EXERCISE INSTRUCTIONS:
Output each line exactly as it appears, skipping any embedded picture.
+---+
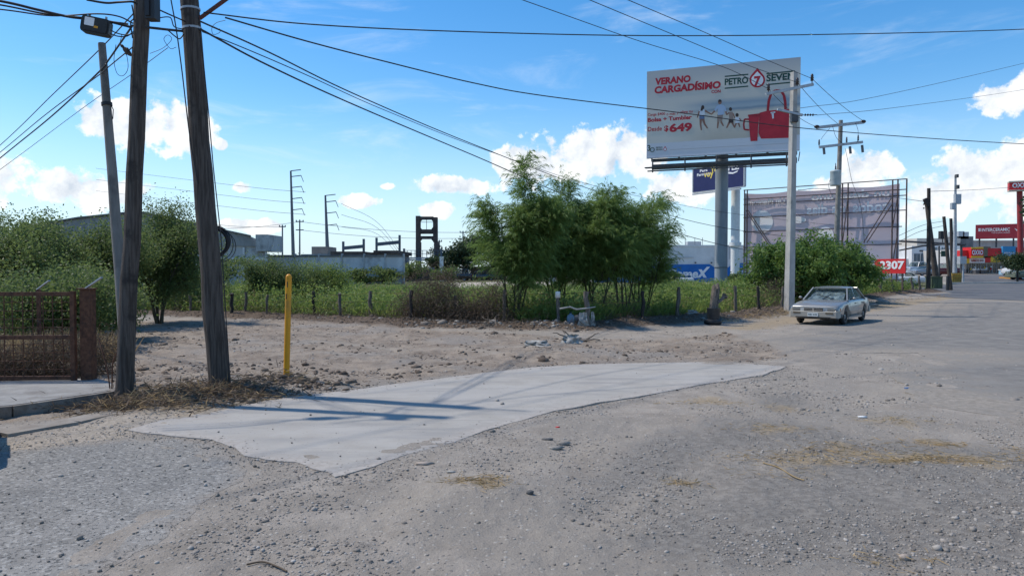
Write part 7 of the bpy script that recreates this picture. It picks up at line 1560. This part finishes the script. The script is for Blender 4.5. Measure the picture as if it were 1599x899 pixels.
# small stones and scraps lying on the gravel
def big_stone(label, px, py, sx, sy, sz, mat, seed, name='stone', cat='stone'):
    b = on_ground(px, py); b.z += float(ground_relief(np.array([b.x]), np.array([b.y]))[0]); V = icoV.copy(); r_ = np.random.default_rng(seed); V = V*(1+r_.normal(0, .12, (len(V), 1)))*np.array([sx, sy, sz])/2+np.array([b.x, b.y, b.z+sz*.28]); return props(mesh_np(name, V, icoF, mat), label, cat)
TANST = M('tan_stone', (.36, .30, .25), (.28, .23, .19), 8, .9, .4, 40)
big_stone('tan rounded stone at the bottom right of the gravel', 1413, 874, .085, .06, .045, TANST, 1); big_stone('flat tan slab of stone below the tip of the concrete patch', 662, 726, .20, .10, .03, TANST, 2); big_stone('flat pale slab on the gravel right of the concrete patch', 868, 699, .20, .11, .04, STONE, 3); big_stone('pale stone stacked behind the flat pale slab', 880, 692, .16, .10, .05, STONE, 4); big_stone('dark flake of stone beside the flat pale slab', 855, 688, .14, .06, .03, STONED, 5)
big_stone('dark lump of asphalt on the worn road at the left', 106, 797, .05, .035, .03, STONED, 6); big_stone('thin dark chip at the edge of the concrete patch', 322, 700, .10, .035, .02, STONED, 7); big_stone('white flat stone among the dry straw at the right', 1347, 653, .13, .08, .03, WHITE, 8); big_stone('pale crumpled scrap below the tip of the concrete patch', 706, 740, .11, .06, .02, TRASHW, 9, 'paper_scrap', 'rubbish'); big_stone('small dark stone right of the concrete patch tip', 828, 780, .07, .05, .05, STONED, 10); big_stone('white bottle cap sized scrap at the right on the straw', 1432, 722, .08, .05, .03, TRASHW, 11, 'paper_scrap', 'rubbish')
big_stone('pale flat slab on the bank behind the parked car', 1378, 473, .9, .5, .22, STONE, 12); big_stone('broken concrete slab on the bank behind the parked car, left', 1363, 478, .8, .5, .2, TANST, 13); big_stone('white lump of rubble on the bank left of the tyre stump', 1048, 500, .5, .3, .22, WHITE, 14); big_stone('blue plastic scrap on the gravel at the right', 1417, 605, .12, .08, .03, M('blue_plastic', (.08, .16, .32), None, rough=.5), 15, 'plastic_scrap', 'rubbish'); big_stone('red wrapper on the gravel right of the concrete patch', 871, 668, .06, .04, .02, REDPAINT, 16, 'wrapper', 'rubbish')
for (pts, lab) in ((((1192, 720), (1215, 728), (1240, 740), (1256, 745)), 'long dry stalk lying on the straw at the right'), (((385, 878), (410, 876), (432, 882), (448, 890)), 'thin curved twig at the bottom of the gravel')):
    q = []
    for (x, y) in pts: b = on_ground(x, y); b.z += float(ground_relief(np.array([b.x]), np.array([b.y]))[0])+.012; q.append(b)
    cable(q, .006, lab, 'twig', mat=STRAWM if 'stalk' in lab else DRYB, name='twig')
+---+
TASK OUTPUT:
Write part 7 of the bpy script that recreates this picture. It picks up at line 1560. This part finishes the script. The script is for Blender 4.5. Measure the picture as if it were 1599x899 pixels.
# small stones and scraps lying on the gravel
def big_stone(label, px, py, sx, sy, sz, mat, seed, name='stone', cat='stone'):
    b = on_ground(px, py); b.z += float(ground_relief(np.array([b.x]), np.array([b.y]))[0]); V = icoV.copy(); r_ = np.random.default_rng(seed); V = V*(1+r_.normal(0, .12, (len(V), 1)))*np.array([sx, sy, sz])/2+np.array([b.x, b.y, b.z+sz*.28]); return props(mesh_np(name, V, icoF, mat), label, cat)
TANST = M('tan_stone', (.36, .30, .25), (.28, .23, .19), 8, .9, .4, 40)
big_stone('tan rounded stone at the bottom right of the gravel', 1413, 874, .085, .06, .045, TANST, 1); big_stone('flat tan slab of stone below the tip of the concrete patch', 662, 726, .20, .10, .03, TANST, 2); big_stone('flat pale slab on the gravel right of the concrete patch', 868, 699, .20, .11, .04, STONE, 3); big_stone('pale stone stacked behind the flat pale slab', 880, 692, .16, .10, .05, STONE, 4); big_stone('dark flake of stone beside the flat pale slab', 855, 688, .14, .06, .03, STONED, 5)
big_stone('dark lump of asphalt on the worn road at the left', 106, 797, .05, .035, .03, STONED, 6); big_stone('thin dark chip at the edge of the concrete patch', 322, 700, .10, .035, .02, STONED, 7); big_stone('white flat stone among the dry straw at the right', 1347, 653, .13, .08, .03, WHITE, 8); big_stone('pale crumpled scrap below the tip of the concrete patch', 706, 740, .11, .06, .02, TRASHW, 9, 'paper_scrap', 'rubbish'); big_stone('small dark stone right of the concrete patch tip', 828, 780, .07, .05, .05, STONED, 10); big_stone('white bottle cap sized scrap at the right on the straw', 1432, 722, .08, .05, .03, TRASHW, 11, 'paper_scrap', 'rubbish')
big_stone('pale flat slab on the bank behind the parked car', 1378, 473, .9, .5, .22, STONE, 12); big_stone('broken concrete slab on the bank behind the parked car, left', 1363, 478, .8, .5, .2, TANST, 13); big_stone('white lump of rubble on the bank left of the tyre stump', 1048, 500, .5, .3, .22, WHITE, 14); big_stone('blue plastic scrap on the gravel at the right', 1417, 605, .12, .08, .03, M('blue_plastic', (.08, .16, .32), None, rough=.5), 15, 'plastic_scrap', 'rubbish'); big_stone('red wrapper on the gravel right of the concrete patch', 871, 668, .06, .04, .02, REDPAINT, 16, 'wrapper', 'rubbish')
for (pts, lab) in ((((1192, 720), (1215, 728), (1240, 740), (1256, 745)), 'long dry stalk lying on the straw at the right'), (((385, 878), (410, 876), (432, 882), (448, 890)), 'thin curved twig at the bottom of the gravel')):
    q = []
    for (x, y) in pts: b = on_ground(x, y); b.z += float(ground_relief(np.array([b.x]), np.array([b.y]))[0])+.012; q.append(b)
    cable(q, .006, lab, 'twig', mat=STRAWM if 'stalk' in lab else DRYB, name='twig')